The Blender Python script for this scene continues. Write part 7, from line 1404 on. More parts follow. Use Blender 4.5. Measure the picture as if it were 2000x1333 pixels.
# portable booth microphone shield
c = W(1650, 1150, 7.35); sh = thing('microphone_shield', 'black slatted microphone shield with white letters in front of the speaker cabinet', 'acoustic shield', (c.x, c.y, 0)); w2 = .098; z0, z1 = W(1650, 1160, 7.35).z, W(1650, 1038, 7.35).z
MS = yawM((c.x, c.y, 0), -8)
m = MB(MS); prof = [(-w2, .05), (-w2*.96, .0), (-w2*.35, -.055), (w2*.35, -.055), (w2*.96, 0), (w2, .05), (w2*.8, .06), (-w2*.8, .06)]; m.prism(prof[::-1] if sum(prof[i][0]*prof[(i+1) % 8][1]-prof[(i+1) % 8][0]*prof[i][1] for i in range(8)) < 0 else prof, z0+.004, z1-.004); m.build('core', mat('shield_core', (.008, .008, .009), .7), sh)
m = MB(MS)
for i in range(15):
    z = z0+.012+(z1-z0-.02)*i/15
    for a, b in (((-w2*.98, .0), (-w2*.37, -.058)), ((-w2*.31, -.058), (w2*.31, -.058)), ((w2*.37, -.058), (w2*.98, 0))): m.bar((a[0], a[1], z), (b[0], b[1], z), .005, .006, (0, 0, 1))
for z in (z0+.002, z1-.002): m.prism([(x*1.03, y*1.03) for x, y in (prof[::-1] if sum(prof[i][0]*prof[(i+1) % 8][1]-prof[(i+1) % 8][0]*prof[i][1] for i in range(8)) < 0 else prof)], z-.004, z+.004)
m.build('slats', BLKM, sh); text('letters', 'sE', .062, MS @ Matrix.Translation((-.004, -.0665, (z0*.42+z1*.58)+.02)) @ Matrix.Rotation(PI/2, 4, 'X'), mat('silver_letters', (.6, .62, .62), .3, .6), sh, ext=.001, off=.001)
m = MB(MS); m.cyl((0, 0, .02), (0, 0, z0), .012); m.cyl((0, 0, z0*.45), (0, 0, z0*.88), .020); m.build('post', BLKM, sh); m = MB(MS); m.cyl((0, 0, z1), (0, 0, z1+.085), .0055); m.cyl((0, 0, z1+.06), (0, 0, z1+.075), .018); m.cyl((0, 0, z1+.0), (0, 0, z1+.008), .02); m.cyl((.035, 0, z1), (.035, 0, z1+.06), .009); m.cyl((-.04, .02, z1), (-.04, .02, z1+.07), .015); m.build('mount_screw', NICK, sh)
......
Extract all of the data above and output it character for character.

The Blender Python script for this scene continues. Write part 7, from line 1404 on. More parts follow. Use Blender 4.5. Measure the picture as if it were 2000x1333 pixels.
# portable booth microphone shield
c = W(1650, 1150, 7.35); sh = thing('microphone_shield', 'black slatted microphone shield with white letters in front of the speaker cabinet', 'acoustic shield', (c.x, c.y, 0)); w2 = .098; z0, z1 = W(1650, 1160, 7.35).z, W(1650, 1038, 7.35).z
MS = yawM((c.x, c.y, 0), -8)
m = MB(MS); prof = [(-w2, .05), (-w2*.96, .0), (-w2*.35, -.055), (w2*.35, -.055), (w2*.96, 0), (w2, .05), (w2*.8, .06), (-w2*.8, .06)]; m.prism(prof[::-1] if sum(prof[i][0]*prof[(i+1) % 8][1]-prof[(i+1) % 8][0]*prof[i][1] for i in range(8)) < 0 else prof, z0+.004, z1-.004); m.build('core', mat('shield_core', (.008, .008, .009), .7), sh)
m = MB(MS)
for i in range(15):
    z = z0+.012+(z1-z0-.02)*i/15
    for a, b in (((-w2*.98, .0), (-w2*.37, -.058)), ((-w2*.31, -.058), (w2*.31, -.058)), ((w2*.37, -.058), (w2*.98, 0))): m.bar((a[0], a[1], z), (b[0], b[1], z), .005, .006, (0, 0, 1))
for z in (z0+.002, z1-.002): m.prism([(x*1.03, y*1.03) for x, y in (prof[::-1] if sum(prof[i][0]*prof[(i+1) % 8][1]-prof[(i+1) % 8][0]*prof[i][1] for i in range(8)) < 0 else prof)], z-.004, z+.004)
m.build('slats', BLKM, sh); text('letters', 'sE', .062, MS @ Matrix.Translation((-.004, -.0665, (z0*.42+z1*.58)+.02)) @ Matrix.Rotation(PI/2, 4, 'X'), mat('silver_letters', (.6, .62, .62), .3, .6), sh, ext=.001, off=.001)
m = MB(MS); m.cyl((0, 0, .02), (0, 0, z0), .012); m.cyl((0, 0, z0*.45), (0, 0, z0*.88), .020); m.build('post', BLKM, sh); m = MB(MS); m.cyl((0, 0, z1), (0, 0, z1+.085), .0055); m.cyl((0, 0, z1+.06), (0, 0, z1+.075), .018); m.cyl((0, 0, z1+.0), (0, 0, z1+.008), .02); m.cyl((.035, 0, z1), (.035, 0, z1+.06), .009); m.cyl((-.04, .02, z1), (-.04, .02, z1+.07), .015); m.build('mount_screw', NICK, sh)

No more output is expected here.